Hans knows that our hero, New York cop John McClane, is out there barefoot, and a floor covered in glass should sideline him at least temporarily. He's right. As they create the shower of shards for McClane to run through to make his escape, they also set up the scene that demonstrates exactly what made Die Hard such a foundation-shaker for action cinema, setting it apart from the films that came before. Sadly, the same elements have set it apart from most of the sequels that have come after.

After that sequence, we next see McClane at the end of an alarmingly thick trail of blood, picking pieces of glass out of his foot. But he's not doing it with steely resolve, gritting his teeth and planning his revenge. He's in clearly debilitating pain. Choking back tears on the radio to his pal Sgt. Powell on the outside, he basically says he's probably not getting out of the Nakatomi building alive.

We latched onto Die Hard's version of John McClane because he's a relatable hero, an everyman with a quick wit and real vulnerability. Up to that point, audiences knew Willis primarily as the sarcastic, flirty private eye on TV's Moonlighting, and from lead roles in a couple of Blake Edwards comedies. At that time, Willis as an action hero was as out of left field as if Paul Rudd had been cast as Jason Bourne—and it's even weirder when you consider that Die Hard came out in an era when Stallone, Schwarzenegger, and Van Damme were the template for the successful action star.

Die Hard works so brilliantly because even if we know that action-movie rules dictate that McClane is going to win, we can't get it out of our head that this guy really could die. The words chosen for the title aren't insignificant in this respect: Die Hard means something very different from, say, Die Impossible, and the latter is closer to the spirit of the standard-issue '80s action flick—and to what the Die Hard series has become.

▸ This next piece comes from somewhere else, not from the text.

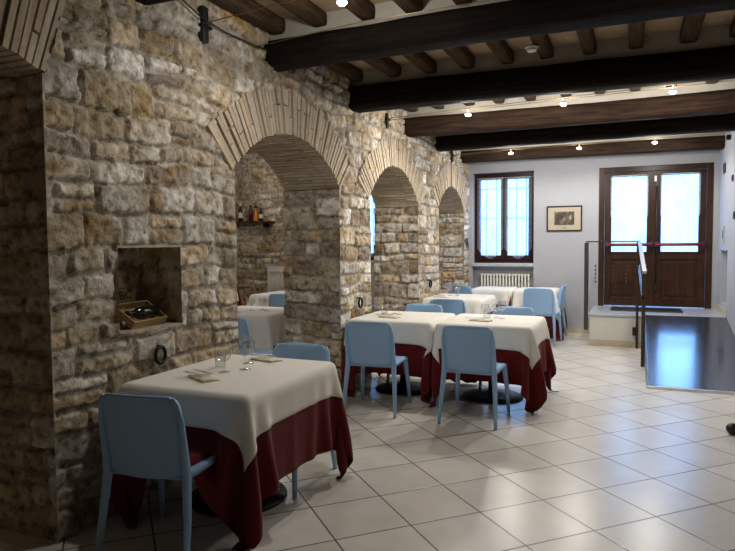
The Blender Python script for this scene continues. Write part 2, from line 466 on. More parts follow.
# brick arches
BP = [(.54, .45, .33), (.57, .48, .36), (.51, .42, .31), (.58, .50, .39), (.55, .44, .31)]
def arch_ring(i):
    yc, zc, R, ha, hs, zsp, rt = AG[i]; rng = random.Random(100+i)
    bm = bmesh.new(); cl = bm.verts.layers.float_color.new('Col')
    def blk(a0, a1, r0, r1, x0, x1, col, j=0):
        vs = []
        for x in (x0, x1):
            for a, r in ((a0, r0), (a1, r0), (a1, r1), (a0, r1)):
                q = rng.uniform(-j, j)
                v = bm.verts.new((x+(q if x == x1 else 0), yc+math.sin(a)*(r+q), zc+math.cos(a)*(r+q))); v[cl] = (*col, 1); vs.append(v)
        for f in ((0, 1, 2, 3), (7, 6, 5, 4), (0, 4, 5, 1), (1, 5, 6, 2), (2, 6, 7, 3), (3, 7, 4, 0)):
            bm.faces.new([vs[k] for k in f])
    n = int(round(2*ha*R/.042)); da = 2*ha/n
    mort = (.42, .37, .30)
    m = 24
    for k in range(m):
        blk(-ha+2*ha*k/m, -ha+2*ha*(k+1)/m, R+.012, R+rt-.005, WB+.01, W+.006, mort)
    for k in range(n):
        a0 = -ha+k*da; gi = .0055/R; g = gi
        def c():
            q = rng.uniform(.80, 1.02); return tuple(v*q for v in rng.choice(BP))
        fr = W+.022+rng.uniform(-.006, .012)
        if rng.random() < .45:
            sp = R+rt*rng.choice((.38, .62)); blk(a0+g, a0+da-g, R, sp-.006, W-.12, fr, c(), .003); blk(a0+g, a0+da-g, sp+.006, R+rt+rng.uniform(-.02, .012), W-.12, fr+rng.uniform(-.006, .006), c(), .003)
        else:
            blk(a0+g, a0+da-g, R+rng.uniform(0, .006), R+rt+rng.uniform(-.02, .015), W-.12, fr, c(), .003)
        x = W-.125-(0 if k % 2 else .12)
        if k % 2 == 0: blk(a0+g, a0+da-g, R+rng.uniform(0, .006), R+.1, x+.005, W-.125, c(), .003)
        while x > WB+.02:
            x2 = max(WB+.003, x-.26); blk(a0+g, a0+da-g, R+rng.uniform(0, .007), R+.1, x2, x-.006, c(), .003); x = x2
    bmesh.ops.recalc_face_normals(bm, faces=bm.faces)
    me = bpy.data.meshes.new('brick_arch'); bm.to_mesh(me); bm.free()
    struct(link('trim_%d' % (i+1), me, M['brick']), 'tan thin-brick arch ring set in the stone wall')
for i in range(4): arch_ring(i)

# ------------------------------------------------------------------ shell
XR = 1.12; XR2 = 3.6; YB = 10.7; YF = -1.8; XL = -7.8; PY = 6.6
struct(MB().add([(XL-.3, YF-.3, 0), (XR2+.3, YF-.3, 0), (XR2+.3, YB+.35, 0), (XL-.3, YB+.35, 0)], [(0, 1, 2, 3)]).build('floor', M['floor']))
mb = MB(); mb.box(XL-.2, XR2+.2, YF-.2, YB+.4, ZC, ZC+.1); struct(mb.build('ceiling', M['pianelle']), 'ceiling of terracotta tiles between wooden joists')
# back wall
DX0, DX1, DZ0, DZ1 = -.56, 1.04, .46, 2.645
WX0, WX1, WZ = -2.60, -1.57, 2.66
mb = MB()
mb.box(-2.9, WX0, YB, YB+.35, 0, ZC)
mb.box(WX0, WX1, YB, YB+.35, WZ, ZC)
mb.box(WX0, WX1, YB+.16, YB+.35, 0, 1.13)
mb.box(WX1, DX0, YB, YB+.35, 0, ZC)
mb.box(DX0, DX1, YB, YB+.35, DZ1, ZC); mb.box(DX0, DX1, YB, YB+.35, 0, DZ0)
mb.box(DX1, XR+.4, YB, YB+.35, 0, ZC)
struct(mb.build('wall_back', M['plaster']), 'pale grey white plastered back wall')
struct(bx('baseboard_back', WX1, -.62, YB-.015, YB, 0, .09, M['beige_stone']))
# right wall (partition along the ramp, with a shallow recess) then wider room
mb = MB()
mb.box(XR, XR+.35, 10.35, YB, 0, ZC); mb.box(XR, XR+.35, 9.66, 10.35, 1.36, ZC); mb.box(XR, XR+.35, 9.66, 10.35, 0, .6)
mb.box(XR+.12, XR+.35, 9.66, 10.35, .6, 1.36); mb.box(XR, XR+.35, PY, 9.66, 0, ZC)
struct(mb.build('wall_right', M['plaster']), 'white plastered wall beside the ramp')
struct(bx('baseboard_right', XR-.012, XR, 9.6, YB, .46, .54, M['beige_stone']))
M['dim_plaster'] = simple('darkened ochre brown plaster', (.26, .22, .17), .9, var=.08, scale=6)  # finish for unseen walls, made dark to cut their bounced light
mb = MB(); mb.box(XL-.2, XR2+.2, YF-.2, YF, 0, ZC)
struct(mb.build('wall_front', M['dim_plaster']))
mb = MB(); mb.box(XR+.35, XR2, PY, PY+.2, 0, ZC); mb.box(XR2, XR2+.2, YF-.2, PY+.2, 0, ZC)
struct(mb.build('wall_side_room', M['dim_plaster']))
# back room: stone walls
mb = MB(); B2X0, B2X1, B2Z0 = -4.76, -3.72, 1.17
mb.box(XL-.2, B2X0, YB, YB+.35, 0, ZC); mb.box(B2X0, B2X1, YB, YB+.35, 2.68, ZC); mb.box(B2X0, B2X1, YB, YB+.35, 0, B2Z0); mb.box(B2X1, -2.9, YB, YB+.35, 0, ZC)
mb.box(XL-.2, XL, YF-.2, YB+.2, 0, ZC)
wb = struct(mb.build('wall_far_room', M['cream_plaster']), 'stone wall of the far dining room')
panel('stone_face', segs([-5.4, B2X0-.1], .03), segs([0, ZC], .03), (0, YB-.01, 0), (1, 0, 0), (0, -1, 0), 60, None, None, wb, uoff=20)
SWY = 10.35
panel('stone_face', segs([XL, -5.36], .02), segs([0, ZC], .02), (0, SWY, 0), (1, 0, 0), (0, -1, 0), 61, None, None, wb, uoff=20)
panel('stone_face', segs([SWY-.02, YB], .02), segs([0, ZC], .02), (-5.37, 0, 0), (0, 1, 0), (1, 0, 0), 62, None, None, wb)
panel('stone_face', segs([YF, YB], .05), segs([0, ZC], .05), (XL, 0, 0), (0, 1, 0), (1, 0, 0), 63, None, None, wb)

# ------------------------------------------------------------------ beams and joists
def beam_mesh(name, L, w, h, seed, bow=.012, axis='x', rnd=.25, step=.1):
    n = max(6, int(L/step)); m = 20; vs = []; fs = []
    for i in range(n+1):
        s = i/n*L
        oy = bow*math.sin(s*1.1+seed); oz = bow*math.sin(s*.8+seed*2)
        for k in range(m):
            a = 2*PI*(k+.5)/m; ca, sa = math.cos(a), math.sin(a)
            p = 1/rnd*1.6
            e = (abs(ca)**p+abs(sa)**p)**(-1/p)
            nz = float(vn(s*2.2, a*2.2, seed)+.5*vn(s*6, a*5, seed+3))
            y = ca*e*w/2*(1+.07*nz)+oy; z = sa*e*h/2*(1+.10*nz)+oz
            vs.append((s, y, z) if axis == 'x' else (y, s, z))
    for i in range(n):
        for k in range(m): fs.append((i*m+k, i*m+(k+1) % m, (i+1)*m+(k+1) % m, (i+1)*m+k))
    fs += [tuple(range(m)), tuple(n*m+k for k in range(m))]
    me = bpy.data.meshes.new(name); me.from_pydata(vs, [], fs); me.update()
    for p in me.polygons: p.use_smooth = len(p.vertices) == 4
    bm = bmesh.new(); bm.from_mesh(me); bmesh.ops.recalc_face_normals(bm, faces=bm.faces); bm.to_mesh(me); bm.free()
    return me
# y0, depth, z bottom, z top, roundness
BEAMS = [(-1.7, .25, 2.86, 3.08, .25), (-.3, .25, 2.86, 3.08, .25), (1.2, .25, 2.86, 3.08, .25), (2.75, .25, 2.9, 3.08, .25),
         (4.26, .27, 2.885, 3.085, .3), (5.83, .26, 2.825, 3.06, .22), (7.46, .25, 2.825, 3.05, .38), (8.78, .26, 2.82, 3.02, .22), (10.16, .24, 2.79, 2.97, .3)]
BL = {3: 'dark ceiling beam crossing overhead just before the nearest lamp cable', 4: 'nearest heavy dark ceiling beam, its end on the stone wall above the first arch',
      5: 'black squared ceiling beam, second from the camera, above the gap between first two arches', 6: 'rounded brown-lit ceiling beam just behind the nearer row of three lamps',
      7: 'flat black ceiling beam just in front of the farther row of lamps', 8: 'brown-lit ceiling beam closest to the back wall above window and door'}
for i, (y0, d, zb, zt, rn) in enumerate(BEAMS):
    x1 = XR2 if y0 < PY-.3 else XR
    me = beam_mesh('ceiling_beam', x1-W+.1, d, zt-zb, 5+i, .010, rnd=rn)
    o = link('ceiling_beam', me, M['beam_lit' if i in (6, 8) else 'beam'])
    o.location = (W-.02, y0+d/2, (zt+zb)/2)
    tag(o, BL.get(i, 'dark ceiling beam overhead behind the viewpoint'), 'beam', 'main ceiling beams')
    struct(bx('trim_%d' % (i+5), W, x1, y0+.05, y0+d-.03, zt-.03, ZC, M['cream_plaster']), 'cream plaster infill between joist ends above a beam')
struct(bx('trim_20', W, XR, YB-.03, YB, 2.9, ZC, M['plaster']))
rj = random.Random(4)
jm = [beam_mesh('joist', 1.62, .115, .105, 40+k, .006, 'y', .24) for k in range(4)]
jm2 = [beam_mesh('joist', 1.62, .135, .12, 50+k, .008, 'y', .34) for k in range(2)]
for me in jm+jm2: me.materials.append(M['joist'])
BAYN = ['behind the viewpoint', 'above the viewpoint', 'nearest bay overhead', 'bay in front of the nearest lamp', 'bay between the nearest two big beams',
        'bay above the nearer row of three lamps', 'bay between the third and fourth beams', 'bay next to the back wall']
for b in range(1, len(BEAMS)):
    ya = BEAMS[b-1][0]+.16; yb = BEAMS[b][0]+.06
    x = W+.10 if b != 5 else W+.09; k = 0
    while x < (XR2 if ya < PY-.5 else XR)-.1:
        if not (b < 4 and x > 2.2):
            me = jm[rj.randrange(4)] if rj.random() < .75 else jm2[rj.randrange(2)]
            o = link('ceiling_joist', me); o.location = (x+rj.uniform(-.015, .015), ya, 3.165); o.scale = (1, (yb-ya)/1.62, 1)
            tag(o, 'small rough wooden joist between two big beams, %s' % BAYN[b-1], 'joist', 'joists, '+BAYN[b-1])
        x += .365+rj.uniform(-.02, .02)
# smoke detector on the joist
t = empty('smoke_detector', (-.82, 5.42, 3.105))
MB().lathe([(0, 0), (.055, 0), (.055, -.014), (.045, -.02)][::-1], 24).build('base', M['white'], t)
MB().lathe([(.0, -.042), (.03, -.042), (.042, -.034), (.042, -.018), (.0, -.018)], 24).build('sensor_cap', M['white'], t)
tag(t, 'round white smoke detector fixed under a ceiling joist', 'smoke detector')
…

Director John Moore was keen to include plenty of references to the original Die Hard in his latest chapter, A Good Day to Die Hard, out this week. While his visual quotation of Gruber falling to his death in one scene was amusing, there's another parallel scene that underlines just how Die Hard really has become Die Impossible.

In the original film, McClane manages to escape from attack on a rooftop by tying a fire hose around his waist and leaping off the side of the building. He then has to do some glass-shooting of his own, breaking a window to get back in. People fall easily through windows all the time in movies, so his need for extra firepower to get through was a refreshingly realistic touch.

In A Good Day to Die Hard, McClane goes through an exterior window in much the same fashion. Moore films the moment in the gratuitous, Zach Snyder-like slow motion that he favors in (too) many of the movie's key moments, and the slowed-down speed actually highlights the implausibility of the sequence. We now have an agonizingly long period of time to ponder how he smashes so easily not just through an exterior window but also the presumably even-more-sturdy frame of the window at the center of his impact point. Apparently John McClane is now part wrecking ball.

Most action movies require a healthy suspension of disbelief. That isn't a problem, so long as the film earns it. Could someone actually jump off a roof with a fire hose wrapped around their waist and survive the jolt at the bottom? That's probably a question for the Mythbusters, but as presented in the movie, I was willing to buy it. The gore of the glass-walking aftermath, and the affecting defeatism of Willis's performance earlier, help sell these later strains in plausibility.

But when the films become cartoonish in their approach to how injury and adversity affect McClane, he goes from man to superman. We mere mortals can no longer relate. Even the third entry, 1995's Die Hard With a Vengeance, which was the only sequel to even approach the heights of the original, is guilty. While McClane's bleary, hungover state does help bring him down to earth, shooting him out of a drainpipe atop a jet of water like something out of an old Looney Tunes short quite literally does the opposite. And that's without even mentioning the coincidence of his reluctant sidekick Zeus (Samuel L. Jackson) just happening to drive by that pipe at the exact moment McClane fires out of it.

As we get farther from the source, the offenses just grow worse, and the implausibility of McClane actually still being alive doesn't even have anything to do with his growing older; it's just a matter of the stunts getting more and more outlandish. In 1990, Die Hard 2 had him engaging in a fist fight on the wing of a grounded, but rapidly moving, airplane. That scene wasn't too much of a stretch: Die Hard 2 is terrible for reasons mostly separate from McClane's burgeoning invincibility. But to up the ante, in 2007's Live Free or Die Hard, the script has him jump onto an F-35 fighter jet in a flat spin, from there to a crumbling overpass, and then to the ground. Wile E. Coyote wouldn't even get out of that one alive.

A Good Day to Die Hard reaches a series low in all these respects. In the first half hour alone, McClane survives, scratch-free, at least two incidents that would have killed anyone who didn't have superpowers. If this McClane walked across broken glass, he'd pull the shards out with his teeth, then chew and swallow them. Christopher Nolan's vision of Batman is more breakable than this guy; at this point, series producers should just put a cape and a mask on him and call it a day.

Actually, calling it a day is probably the way to go all around. I'd recommend that John McClane finally die, if it weren't for one thing: The John McClane of Die Hard has already been dead and gone for a long time.